Missiles as Communication

Iran’s missile test is getting a lot of attention, which is to be expected given the amount of posturing going on on both sides right now. (As an idea of how out of control the media “psy ops” have gotten, there’s this article in Press TV citing Iraqi press reports of Israeli war planes secretly based in Iraq in preparation for an attack on Iran.) To my mind, the missile test launch seems like the kind of signal you’d expect the Iranians to send following the much publicized “training operation” over the Mediterranean and Greece a few weeks back. What’s worrisome is the way in which both sides seem to be pouring media fuel onto a fire that they are simultaneously trying to put out. Mass hysteria has a tendency to take on a life of its own, and military contingencies that dictate higher states of alert come along with higher risks of inadvertent conflict.

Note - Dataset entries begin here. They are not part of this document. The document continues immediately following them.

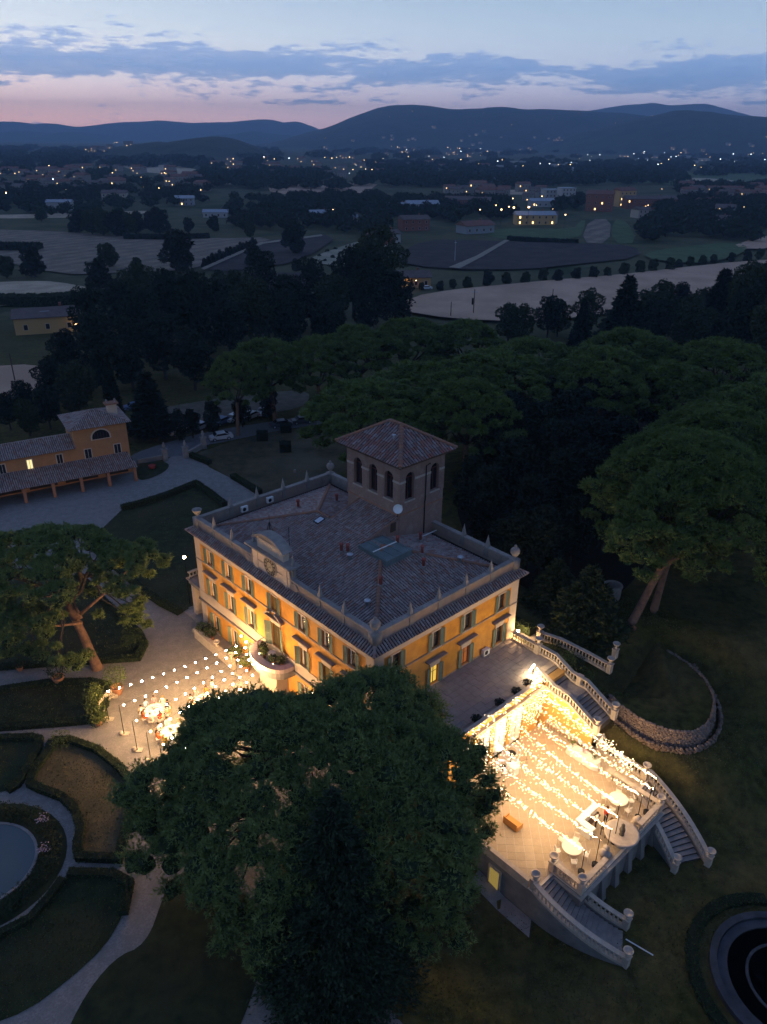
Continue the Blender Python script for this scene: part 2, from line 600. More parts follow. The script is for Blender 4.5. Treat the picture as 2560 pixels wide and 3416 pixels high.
def terrain_mat():
    m = bpy.data.materials.new('grass_ground')
    m.use_nodes = True
    t = m.node_tree
    b = t.nodes['Principled BSDF']
    b.inputs['Roughness'].default_value = 0.97
    b.inputs['Specular IOR Level'].default_value = 0.05
    tcn = N(t, 'ShaderNodeTexCoord')

    def nz(s, d):
        n = N(t, 'ShaderNodeTexNoise')
        n.inputs['Scale'].default_value = s
        n.inputs['Detail'].default_value = d
        n.inputs['Roughness'].default_value = 0.65
        t.links.new(tcn.outputs['Object'], n.inputs['Vector'])
        return n.outputs[0]
    c1 = ramp(t, nz(1.1, 9), [(0.36, (0.014, 0.018, 0.006, 1)), (0.66, (0.125, 0.115, 0.032, 1))])
    c2 = ramp(t, nz(0.13, 6), [(0.40, (0.042, 0.046, 0.013, 1)), (0.68, (0.16, 0.11, 0.045, 1))])
    c = mixc(t, 0.5, c1, c2)
    # farmland far out: broad patches
    c3 = ramp(t, nz(0.011, 5), [(0.36, (0.035, 0.048, 0.022, 1)), (0.5, (0.10, 0.095, 0.05, 1)), (0.62, (0.048, 0.058, 0.028, 1)), (0.70, (0.21, 0.165, 0.10, 1))])
    sp = N(t, 'ShaderNodeSeparateXYZ')
    t.links.new(tcn.outputs['Object'], sp.inputs[0])
    far = mth(t, 'DIVIDE', mth(t, 'SUBTRACT', sp.outputs[1], 150.0), 90.0, clamp=True)
    t.links.new(mixc(t, far, c, c3), b.inputs['Base Color'])
    bn = N(t, 'ShaderNodeBump')
    bn.inputs['Strength'].default_value = 0.7
    bn.inputs['Distance'].default_value = 0.12
    t.links.new(nz(6.0, 6), bn.inputs['Height'])
    t.links.new(bn.outputs[0], b.inputs['Normal'])
    return m


TERRAIN = terrain_mat()


def make_terrain():
    radii = [0.0]
    while radii[-1] < 105:
        radii.append(radii[-1] + 1.4)
    while radii[-1] < 16000:
        radii.append(radii[-1] * 1.07)
    seg = 200
    V, F = [G(0, 60)], []
    for r in radii[1:]:
        for k in range(seg):
            a = 2 * PI * k / seg
            V.append(G(r * math.sin(a), 60 + r * math.cos(a)))
    for k in range(seg):
        F.append((0, 1 + (k + 1) % seg, 1 + k))
    for i in range(len(radii) - 2):
        o = 1 + i * seg
        for k in range(seg):
            k2 = (k + 1) % seg
            F.append((o + k, o + k2, o + seg + k2, o + seg + k))
    b = MB()
    b.add(V, F)
    o = b.build('ground', TERRAIN, smooth=True)
    tag(o, 'dark grassy ground spreading from the garden to the valley floor', None, None, 'structure')


make_terrain()


def smooth_poly(pts, n=3, closed=True):
    """Chaikin corner cutting"""
    pts = [Vector((p[0], p[1])) for p in pts]
    for _ in range(n):
        out = []
        m = len(pts)
        for i in range(m if closed else m - 1):
            a, b = pts[i], pts[(i + 1) % m]
            out += [a.lerp(b, 0.25), a.lerp(b, 0.75)]
        if not closed:
            out = [pts[0]] + out + [pts[-1]]
        pts = out
    return [(p.x, p.y) for p in pts]


def sheet(name, poly, dz, material, label=None, kind='structure', drape=False):
    """flat ground sheet with its own thickness of edge"""
    bm = bmesh.new()
    vs = [bm.verts.new((p[0], p[1], (gz(p[0], p[1]) if drape else 0) + dz)) for p in poly]
    f = bm.faces.new(vs)
    r = bmesh.ops.triangulate(bm, faces=[f])
    if drape:
        for _ in range(3):
            bmesh.ops.subdivide_edges(bm, edges=[e for e in bm.edges if e.calc_length() > 2.5], cuts=1, use_grid_fill=True)
        for v in bm.verts:
            v.co.z = gz(v.co.x, v.co.y) + dz
        bmesh.ops.triangulate(bm, faces=bm.faces[:])
    bmesh.ops.recalc_face_normals(bm, faces=bm.faces[:])
    me = bpy.data.meshes.new(name)
    bm.to_mesh(me)
    bm.free()
    me.materials.append(material)
    o = put(name, me)
    return tag(o, label, None, None, kind)


# gravel of the courtyard and drives; lawns and beds lie on it
gl = [(-78.72, 100.30, 0.00), (-59.71, 107.10, 0.00), (-52.24, 111.90, 0.00), (-42.82, 115.82, 0.00), (-37.50, 119.19, 0.00), (-36.23, 125.44, 0.00), (-33.95, 124.78, -0.00), (-29.24, 117.45, 0.00), (-19.76, 108.07, 0.00), (-14.32, 101.78, 0.00)]
gl = [(p[0], p[1]) for p in gl] + [(VW(9, 29.4).x, VW(9, 29.4).y), (VW(-0.2, 14).x, VW(-0.2, 14).y), (VW(-1.5, -1).x, VW(-1.5, -1).y), (VW(-13.2, -2).x, VW(-13.2, -2).y), (VW(-13.5, -22).x, VW(-13.5, -22).y), (-30, 22), (-60, 40)]
sheet('gravel_courtyard', gl, 0.03, GRAVEL, 'pale gravel courtyard and drives in front of the villa')
# asphalt road from the gate along the car park
rd = smooth_poly([(-44.61, 122.19, 0.00), (-39.81, 128.57, 0.00), (-32.63, 135.15, 0.00), (-22.38, 140.48, 0.00), (-8.76, 147.79, 0.00), (-8.41, 141.37, 0.00), (-20.40, 135.51, 0.00), (-28.54, 129.71, 0.00), (-33.01, 127.15, 0.00), (-33.96, 122.48, 0.00), (-36.77, 122.40, 0.00), (-40.42, 119.36, 0.00), (-42.74, 117.88, 0.00)], 2)
sheet('road', rd, 0.035, ASPHALT, 'grey road curving from the gate past the parked cars')
pk = smooth_poly([(-46.68, 130.86, 0.00), (-42.13, 136.21, 0.00), (-33.67, 140.14, 0.00), (-23.06, 145.31, 0.00), (-15.65, 150.70, 0.00), (-16.81, 163.19, 0.00), (-36.63, 154.37, 0.00), (-49.49, 145.50, 0.00)], 2)
sheet('car_park', pk, 0.02, mat('dusty_earth', (0.16, 0.13, 0.095), 0.95, (0.09, 0.08, 0.055), 0.5, 7), 'bare earth parking ground under the trees')


# ------------------------------------------------------------------ foliage tools
def rnd_unit(n, rng):
    v = rng.normal(size=(n, 3))
    return v / np.linalg.norm(v, axis=1)[:, None]


def blades(P, D, L, W, rng):
    """one thin triangle for each point: base at P, pointing along D"""
    n = len(P)
    s = np.cross(D, rnd_unit(n, rng))
    s /= np.linalg.norm(s, axis=1)[:, None] + 1e-9
    s *= (W if np.ndim(W) == 0 else W[:, None])
    T = P + D * (L if np.ndim(L) == 0 else L[:, None])
    V = np.stack([P - s, P + s, T], axis=1).reshape(-1, 3)
    F = np.arange(3 * n).reshape(-1, 3)
    return V, F


def leaves(P, S, rng):
    """randomly turned leaf-shaped triangles"""
    n = len(P)
    a = rnd_unit(n, rng)
    b = np.cross(a, rnd_unit(n, rng))
    b /= np.linalg.norm(b, axis=1)[:, None] + 1e-9
    S = S if np.ndim(S) else np.full(n, S)
    V = np.stack([P - a * S[:, None] * 0.6, P + b * S[:, None] * 0.5, P + a * S[:, None] * 0.8 - b * S[:, None] * 0.25], axis=1).reshape(-1, 3)
    return V, np.arange(3 * n).reshape(-1, 3)


CLUMP, SEP = 0.36, 0.86


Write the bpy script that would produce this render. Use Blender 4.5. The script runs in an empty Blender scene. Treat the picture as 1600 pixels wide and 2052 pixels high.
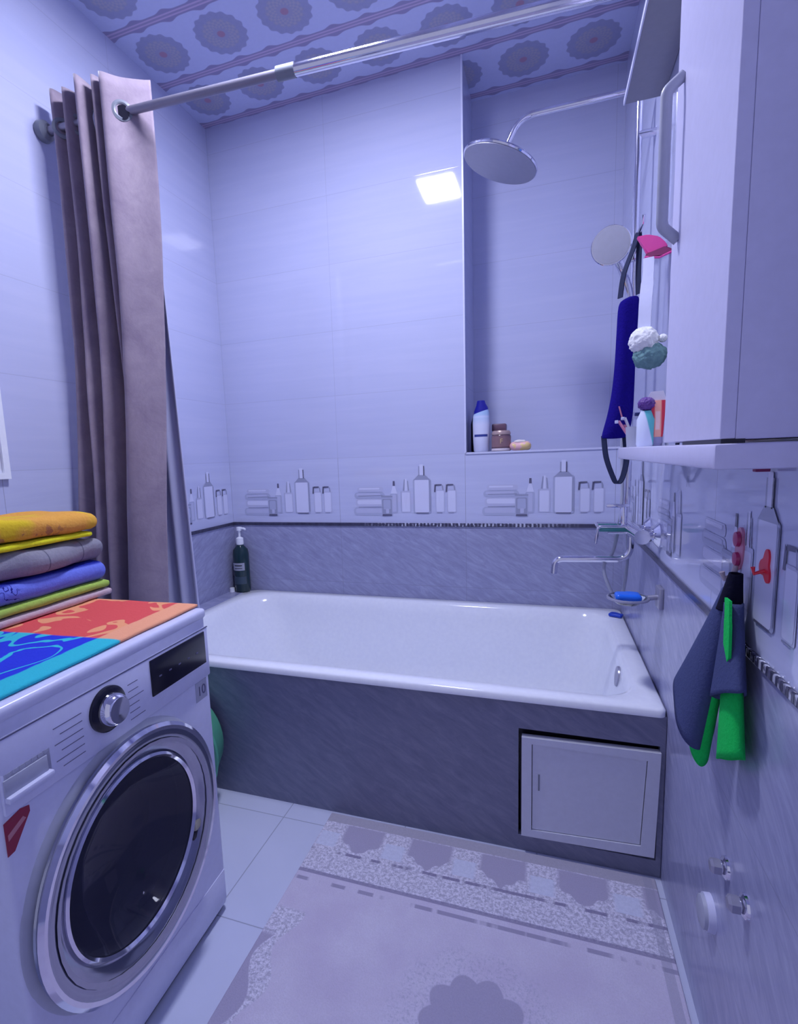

On the related question of missile defense, which both Condoleezza Rice and Lt. Gen. Henry Obering (head of the U.S. Missile Defense Agency) wasted no time tying to the Iranian tests, Sam Roggeveen wondered whether the fact that Iran fired salvos of long-range missiles isn’t meant as a further signal that they will eventually be capable of overwhelming American and Israeli missile defense systems. Whether or not that’s the case, the Iranian test did help clarify the logic behind Washington’s decision to press forward with what amounts to a non-operational system, which to me seems three-fold. First, to get the technology on the ground as a way of locking it into development. Second, to publicly re-couple Europe’s defense to American security guarantees in the perception of European opinion. And third, to accomplish one and two quickly, before Russia can do very much to stop it.

With that in mind, the Iranian test seems to play into the hands of the missile defense crowd perfectly. And if I were a Russian general, I’d be wondering whether I was getting a good return on my Iranian investment.